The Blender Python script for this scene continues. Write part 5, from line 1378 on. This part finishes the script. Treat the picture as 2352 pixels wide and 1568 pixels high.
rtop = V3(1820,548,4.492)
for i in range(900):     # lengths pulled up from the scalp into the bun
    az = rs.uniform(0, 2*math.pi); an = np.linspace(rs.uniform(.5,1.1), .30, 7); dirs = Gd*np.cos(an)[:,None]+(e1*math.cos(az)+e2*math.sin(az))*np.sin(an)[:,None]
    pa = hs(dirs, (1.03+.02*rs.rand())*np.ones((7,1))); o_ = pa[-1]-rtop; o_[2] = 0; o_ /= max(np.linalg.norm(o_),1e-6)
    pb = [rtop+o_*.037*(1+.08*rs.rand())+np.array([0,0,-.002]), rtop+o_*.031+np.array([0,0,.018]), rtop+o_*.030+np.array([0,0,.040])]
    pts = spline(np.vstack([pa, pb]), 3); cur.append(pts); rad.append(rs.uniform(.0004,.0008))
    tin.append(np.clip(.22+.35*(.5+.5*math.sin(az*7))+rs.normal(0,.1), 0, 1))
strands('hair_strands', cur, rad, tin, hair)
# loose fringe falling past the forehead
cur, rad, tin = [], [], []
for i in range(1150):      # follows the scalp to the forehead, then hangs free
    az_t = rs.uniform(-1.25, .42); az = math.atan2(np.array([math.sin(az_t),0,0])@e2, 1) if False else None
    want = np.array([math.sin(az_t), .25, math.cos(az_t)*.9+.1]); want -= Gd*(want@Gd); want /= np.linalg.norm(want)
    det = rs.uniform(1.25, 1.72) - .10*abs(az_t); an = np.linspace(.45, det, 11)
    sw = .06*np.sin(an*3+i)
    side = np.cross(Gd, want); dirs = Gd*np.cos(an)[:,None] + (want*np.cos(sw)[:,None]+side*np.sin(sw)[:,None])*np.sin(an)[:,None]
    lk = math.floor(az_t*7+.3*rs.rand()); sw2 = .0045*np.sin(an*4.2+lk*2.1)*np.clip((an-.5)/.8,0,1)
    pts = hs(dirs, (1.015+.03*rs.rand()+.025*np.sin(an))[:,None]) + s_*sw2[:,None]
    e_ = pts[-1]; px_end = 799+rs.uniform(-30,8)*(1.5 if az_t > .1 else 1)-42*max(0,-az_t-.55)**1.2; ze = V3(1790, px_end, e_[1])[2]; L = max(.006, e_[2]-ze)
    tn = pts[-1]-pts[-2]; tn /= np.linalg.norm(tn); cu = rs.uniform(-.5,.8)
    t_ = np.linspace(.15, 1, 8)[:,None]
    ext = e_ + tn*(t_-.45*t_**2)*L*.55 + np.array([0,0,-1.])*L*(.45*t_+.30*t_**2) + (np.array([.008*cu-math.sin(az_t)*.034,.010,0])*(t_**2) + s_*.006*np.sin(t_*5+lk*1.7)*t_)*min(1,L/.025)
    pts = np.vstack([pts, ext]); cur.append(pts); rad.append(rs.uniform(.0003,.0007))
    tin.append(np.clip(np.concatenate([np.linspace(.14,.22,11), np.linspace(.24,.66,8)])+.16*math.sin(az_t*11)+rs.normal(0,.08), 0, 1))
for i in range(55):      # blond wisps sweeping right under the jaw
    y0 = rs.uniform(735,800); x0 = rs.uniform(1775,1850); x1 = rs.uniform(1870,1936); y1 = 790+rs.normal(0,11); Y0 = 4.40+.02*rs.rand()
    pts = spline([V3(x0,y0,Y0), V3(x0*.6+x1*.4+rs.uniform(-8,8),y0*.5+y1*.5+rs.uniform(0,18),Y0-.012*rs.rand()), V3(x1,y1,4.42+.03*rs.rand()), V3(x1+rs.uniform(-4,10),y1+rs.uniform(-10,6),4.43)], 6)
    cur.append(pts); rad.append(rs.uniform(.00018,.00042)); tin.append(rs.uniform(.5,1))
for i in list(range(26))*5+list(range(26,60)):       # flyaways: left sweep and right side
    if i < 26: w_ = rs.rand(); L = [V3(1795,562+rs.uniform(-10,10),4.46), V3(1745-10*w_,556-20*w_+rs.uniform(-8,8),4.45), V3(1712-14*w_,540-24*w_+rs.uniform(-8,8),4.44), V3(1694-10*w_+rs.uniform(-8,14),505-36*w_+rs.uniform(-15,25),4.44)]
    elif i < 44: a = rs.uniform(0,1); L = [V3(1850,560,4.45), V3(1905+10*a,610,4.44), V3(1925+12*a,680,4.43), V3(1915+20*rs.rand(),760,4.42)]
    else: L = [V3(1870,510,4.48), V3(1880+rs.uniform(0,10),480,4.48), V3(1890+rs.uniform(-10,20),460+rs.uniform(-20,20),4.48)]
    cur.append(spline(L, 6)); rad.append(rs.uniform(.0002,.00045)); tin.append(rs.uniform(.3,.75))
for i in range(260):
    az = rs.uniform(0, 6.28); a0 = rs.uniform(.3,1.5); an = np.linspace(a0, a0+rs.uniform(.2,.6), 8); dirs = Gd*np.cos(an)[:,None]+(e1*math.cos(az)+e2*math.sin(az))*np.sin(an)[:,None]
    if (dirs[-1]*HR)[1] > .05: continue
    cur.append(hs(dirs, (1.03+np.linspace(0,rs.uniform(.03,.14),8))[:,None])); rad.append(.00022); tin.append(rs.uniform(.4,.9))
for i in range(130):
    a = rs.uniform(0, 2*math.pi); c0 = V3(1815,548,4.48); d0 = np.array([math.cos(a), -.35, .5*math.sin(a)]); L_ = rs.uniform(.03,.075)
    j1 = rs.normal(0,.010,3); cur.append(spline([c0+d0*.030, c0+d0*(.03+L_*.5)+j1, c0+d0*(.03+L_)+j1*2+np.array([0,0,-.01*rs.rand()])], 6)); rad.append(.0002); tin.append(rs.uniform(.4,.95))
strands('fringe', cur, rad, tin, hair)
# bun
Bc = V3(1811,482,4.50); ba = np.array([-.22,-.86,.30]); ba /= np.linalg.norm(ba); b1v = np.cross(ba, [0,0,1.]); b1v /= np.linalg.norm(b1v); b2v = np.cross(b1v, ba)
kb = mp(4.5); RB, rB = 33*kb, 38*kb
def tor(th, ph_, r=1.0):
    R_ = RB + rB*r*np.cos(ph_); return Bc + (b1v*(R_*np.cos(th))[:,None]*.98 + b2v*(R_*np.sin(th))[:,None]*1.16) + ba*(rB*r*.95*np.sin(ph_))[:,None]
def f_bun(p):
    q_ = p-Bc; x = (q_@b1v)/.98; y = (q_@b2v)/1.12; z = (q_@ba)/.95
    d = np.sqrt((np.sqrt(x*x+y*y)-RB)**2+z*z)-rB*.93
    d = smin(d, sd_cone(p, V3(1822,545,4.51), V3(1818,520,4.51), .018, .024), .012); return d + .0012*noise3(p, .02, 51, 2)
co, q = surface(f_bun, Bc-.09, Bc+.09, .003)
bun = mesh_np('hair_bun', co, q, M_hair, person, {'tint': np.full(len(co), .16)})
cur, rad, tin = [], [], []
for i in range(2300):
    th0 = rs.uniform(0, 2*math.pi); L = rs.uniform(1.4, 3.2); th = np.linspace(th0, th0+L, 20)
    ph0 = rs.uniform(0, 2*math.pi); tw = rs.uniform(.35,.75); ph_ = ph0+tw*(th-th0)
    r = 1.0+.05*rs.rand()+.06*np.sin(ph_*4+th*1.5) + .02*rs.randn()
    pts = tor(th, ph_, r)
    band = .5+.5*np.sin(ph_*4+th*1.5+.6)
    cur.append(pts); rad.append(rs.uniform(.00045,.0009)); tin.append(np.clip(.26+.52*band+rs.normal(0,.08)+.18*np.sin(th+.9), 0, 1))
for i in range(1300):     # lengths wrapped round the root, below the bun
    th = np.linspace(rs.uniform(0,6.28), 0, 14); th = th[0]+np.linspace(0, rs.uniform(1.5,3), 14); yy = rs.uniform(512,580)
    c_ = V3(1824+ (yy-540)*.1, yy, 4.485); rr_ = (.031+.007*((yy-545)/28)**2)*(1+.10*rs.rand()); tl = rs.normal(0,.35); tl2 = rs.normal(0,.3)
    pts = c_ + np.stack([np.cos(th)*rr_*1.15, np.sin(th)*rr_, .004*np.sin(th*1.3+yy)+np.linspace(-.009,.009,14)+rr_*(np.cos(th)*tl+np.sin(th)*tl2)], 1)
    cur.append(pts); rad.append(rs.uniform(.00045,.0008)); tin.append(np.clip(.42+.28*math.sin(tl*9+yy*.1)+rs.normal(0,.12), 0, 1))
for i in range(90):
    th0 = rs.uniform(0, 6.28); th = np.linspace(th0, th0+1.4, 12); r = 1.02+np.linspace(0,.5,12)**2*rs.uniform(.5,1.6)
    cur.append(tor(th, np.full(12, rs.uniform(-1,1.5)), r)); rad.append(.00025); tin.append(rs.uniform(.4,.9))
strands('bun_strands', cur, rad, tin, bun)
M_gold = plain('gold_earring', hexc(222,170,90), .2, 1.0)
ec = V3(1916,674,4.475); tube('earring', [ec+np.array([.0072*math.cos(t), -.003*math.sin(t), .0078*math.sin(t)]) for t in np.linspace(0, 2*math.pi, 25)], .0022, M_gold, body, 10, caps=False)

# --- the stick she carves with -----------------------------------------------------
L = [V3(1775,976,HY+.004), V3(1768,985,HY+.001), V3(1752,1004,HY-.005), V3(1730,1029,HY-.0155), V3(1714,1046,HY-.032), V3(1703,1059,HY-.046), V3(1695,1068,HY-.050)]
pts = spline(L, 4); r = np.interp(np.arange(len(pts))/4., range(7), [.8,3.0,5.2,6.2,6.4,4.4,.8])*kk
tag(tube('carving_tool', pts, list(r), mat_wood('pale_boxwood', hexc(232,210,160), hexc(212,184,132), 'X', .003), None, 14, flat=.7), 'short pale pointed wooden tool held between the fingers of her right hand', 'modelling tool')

Required task: Locate and copy each line in the data above that includes the word "from".

Exercise output:
The Blender Python script for this scene continues. Write part 5, from line 1378 on. This part finishes the script. Treat the picture as 2352 pixels wide and 1568 pixels high.
for i in range(900):     # lengths pulled up from the scalp into the bun